〇 データ通信機能を搭載していないノートPCを出先でインターネットにつなぐとき、スマートフォンのテザリング機能かモバイルルーターを使うケースが多いはずだ。
テザリングは多くのスマートフォンで利用可能だが、モバイルルーターには根強いニーズがある。スマートフォンのバッテリーを消費せずに運用できるメリットがあるからだ。展示会などで長時間通信するために会社で用意しているケースもあるだろう。
モバイルルーターには大きく2つのタイプがあるが、その中で僕は「ドングルタイプ」をお薦めしたい。今回は、ドングルタイプのモバイルルーターの特徴と、僕がこのタイプをお薦めする理由を説明していく。
まず2つのタイプについて少し触れておこう。モバイルルーターと聞いて、思い浮かべる人がいちばん多いのはバッテリーを内蔵したタイプだろう。重量や画面の有無などの違いはあるが片手で持てる重さとサイズで、自宅やオフィスにいるときに充電して持ち出し、どこでもインターネットにつなげられるというものだ。
そしてもう1つが。ここで取り上げるドングルタイプだ。製品数はバッテリー内蔵タイプと比べると明らかに少ないが、メリットも少ないというわけではなく、僕はむしろ多いと思っている。
先祖返りしたように見えるが別物。
ドングルタイプのモバイルルーターは、いま使われている機器に例えると、USB接続のWi-Fiクライアント(子機)のような形をしていると考えればよい。
だが役割も含めていえば、いちばん近いのはSIMを挿して使うUSBモデムだ。この手のUSBモデムは最近あまり見かけなくなったが、昔USBモデムを使ったことがあって「先祖返りしたようなものか」と思った人もいるかもしれない。だが両者には明確な違いがある。USBモデムはPCの周辺機器でありPCに挿さないと使えない。だがドングルタイプのモバイルルーターは、単体でルーターとして機能するのだ。

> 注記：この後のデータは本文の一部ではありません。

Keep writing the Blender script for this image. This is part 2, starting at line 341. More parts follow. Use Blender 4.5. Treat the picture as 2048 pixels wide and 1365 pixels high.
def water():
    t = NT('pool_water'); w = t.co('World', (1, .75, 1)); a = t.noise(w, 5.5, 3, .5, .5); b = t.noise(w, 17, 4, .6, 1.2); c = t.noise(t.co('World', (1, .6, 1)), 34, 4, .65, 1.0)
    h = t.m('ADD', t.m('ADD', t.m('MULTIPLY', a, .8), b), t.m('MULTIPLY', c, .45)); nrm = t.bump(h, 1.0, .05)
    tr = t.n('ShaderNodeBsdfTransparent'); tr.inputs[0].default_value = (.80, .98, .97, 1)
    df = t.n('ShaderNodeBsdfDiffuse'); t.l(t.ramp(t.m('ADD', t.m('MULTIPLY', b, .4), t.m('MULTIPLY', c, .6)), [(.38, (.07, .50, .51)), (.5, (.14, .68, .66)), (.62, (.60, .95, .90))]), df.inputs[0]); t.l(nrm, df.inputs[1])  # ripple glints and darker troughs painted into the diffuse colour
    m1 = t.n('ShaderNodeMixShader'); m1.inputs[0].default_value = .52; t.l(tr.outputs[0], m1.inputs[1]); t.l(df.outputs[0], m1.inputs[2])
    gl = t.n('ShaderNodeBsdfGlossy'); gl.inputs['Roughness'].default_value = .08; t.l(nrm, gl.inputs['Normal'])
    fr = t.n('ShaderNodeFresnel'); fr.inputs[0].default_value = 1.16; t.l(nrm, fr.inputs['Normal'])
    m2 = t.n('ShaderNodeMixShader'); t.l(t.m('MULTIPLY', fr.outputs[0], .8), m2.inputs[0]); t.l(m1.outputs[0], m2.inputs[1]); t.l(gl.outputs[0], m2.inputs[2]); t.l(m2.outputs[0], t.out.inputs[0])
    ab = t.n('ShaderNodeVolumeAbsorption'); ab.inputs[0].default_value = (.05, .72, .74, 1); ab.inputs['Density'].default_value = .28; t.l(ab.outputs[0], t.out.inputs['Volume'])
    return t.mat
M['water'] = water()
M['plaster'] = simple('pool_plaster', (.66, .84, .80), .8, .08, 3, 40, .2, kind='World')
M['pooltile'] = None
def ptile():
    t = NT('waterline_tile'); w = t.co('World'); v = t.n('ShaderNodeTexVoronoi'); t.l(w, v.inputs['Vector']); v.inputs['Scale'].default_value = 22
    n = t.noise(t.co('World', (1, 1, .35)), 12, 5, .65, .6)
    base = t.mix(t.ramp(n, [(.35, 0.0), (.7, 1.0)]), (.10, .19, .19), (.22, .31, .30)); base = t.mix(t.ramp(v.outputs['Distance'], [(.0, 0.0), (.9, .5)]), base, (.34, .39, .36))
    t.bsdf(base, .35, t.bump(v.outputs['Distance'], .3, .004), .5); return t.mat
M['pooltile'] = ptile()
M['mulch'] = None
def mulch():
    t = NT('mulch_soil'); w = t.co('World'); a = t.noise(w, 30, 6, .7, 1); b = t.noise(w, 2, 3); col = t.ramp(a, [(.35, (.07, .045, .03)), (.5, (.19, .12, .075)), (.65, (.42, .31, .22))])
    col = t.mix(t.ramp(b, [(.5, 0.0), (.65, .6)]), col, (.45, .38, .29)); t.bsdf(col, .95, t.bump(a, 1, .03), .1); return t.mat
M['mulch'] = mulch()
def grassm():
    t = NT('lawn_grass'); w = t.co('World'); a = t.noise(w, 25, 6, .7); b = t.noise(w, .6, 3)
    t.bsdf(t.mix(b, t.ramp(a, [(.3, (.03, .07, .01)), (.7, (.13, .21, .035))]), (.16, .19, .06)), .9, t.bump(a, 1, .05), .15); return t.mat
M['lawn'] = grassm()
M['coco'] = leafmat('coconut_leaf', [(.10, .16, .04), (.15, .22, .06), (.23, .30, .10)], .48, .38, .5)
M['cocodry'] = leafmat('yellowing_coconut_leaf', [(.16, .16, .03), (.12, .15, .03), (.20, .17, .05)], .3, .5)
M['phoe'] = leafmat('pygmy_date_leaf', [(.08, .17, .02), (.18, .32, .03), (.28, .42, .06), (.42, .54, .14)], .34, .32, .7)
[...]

今回紹介するのはピクセラのLTE対応USBドングル「PIX-MT110」である。約42g(公表値)と軽く、サイズも持ち歩いて邪魔になるようなものではない。ただしバッテリーは内蔵していない。
本体にはUSB Type-A端子がついていて、コネクター部分は折り畳める。持ち歩き時むき出しにならず、PCに挿し込んで角度を調整して利用できる仕組みだ。
使っていて手が当たって邪魔になるようなら、水平に挿せばよい。もしくは付属のケーブルを使って、外付けのSSDのようなスタイルで使うことも可能だ。面ファスナーでPCの天板に取り付ける使い方もできる。ノートPCがUSB Type-Cポートしか備えていなければ、変換アダプターを使えばよい。
SIMをセットして簡単な設定をするだけ。
PIX-MT110は、キャップを開けるとnanoSIMをセットできる仕組みだ。今回はインターネットイニシアティブ(IIJ)の「IIJmio」のSIMを利用した。
この機種はメジャーなMVNOに対応しているが、5Gは利用できずそこは残念だ。僕は仕事でバリバリ使いたいので、5G対応モデルも望みたい。
設定は簡単で、PCに挿した状態でWebブラウザーから指定されたIPアドレスを打ち込み、設定ツールでAPN情報を入力する。MVNOのSIMを使ったことがあれば、それと同じだと考えていい。
ノートPCに挿したときはUSBモデム、ほかはモバイルルーター。
モバイルルーターは単体で通信をしており、PCやタブレットなどとWi-Fiでつながる機器だ。PIX-MT110も基本はそうなのだが、先ほど説明したノートPCのUSBポートに挿す使い方のときはPC直結となり、役割はUSBモデムと同じになる。PC直結の使い方は、Wi-Fiに比べると通信が安定するというメリットがある半面、PCに挿しておかなければいけないというデメリットもある。
PCのUSBポートに挿す以外の使い方をする場合は、単体のモバイルルーターになる。この場合は給電が必要で、モバイルバッテリーやUSB充電器のUSB Type-Aポートに挿して使う。これでノートPCをはじめとするさまざまな機器をWi-Fiでつなぎインターネットを利用できるわけだ。大容量のモバイルバッテリーと組み合わせれば長時間使えるし、USB充電器と組み合わせればバッテリー切れの心配もない。
なおPCに挿して利用していても、スマートフォンやタブレットからはWi-Fiで接続できる。これらの端末からは、一般的なモバイルルーターと同様に使えるのだ。
ドングルタイプのモバイルルーターの良さは、使い方を選べるところだろう。PCからはUSBモデムとして使えるし、単体で使う場合は給電手段をPCのUSBポート・USB充電器・モバイルバッテリーから選べる。うまく使うとメリットはかなりあるわけだ。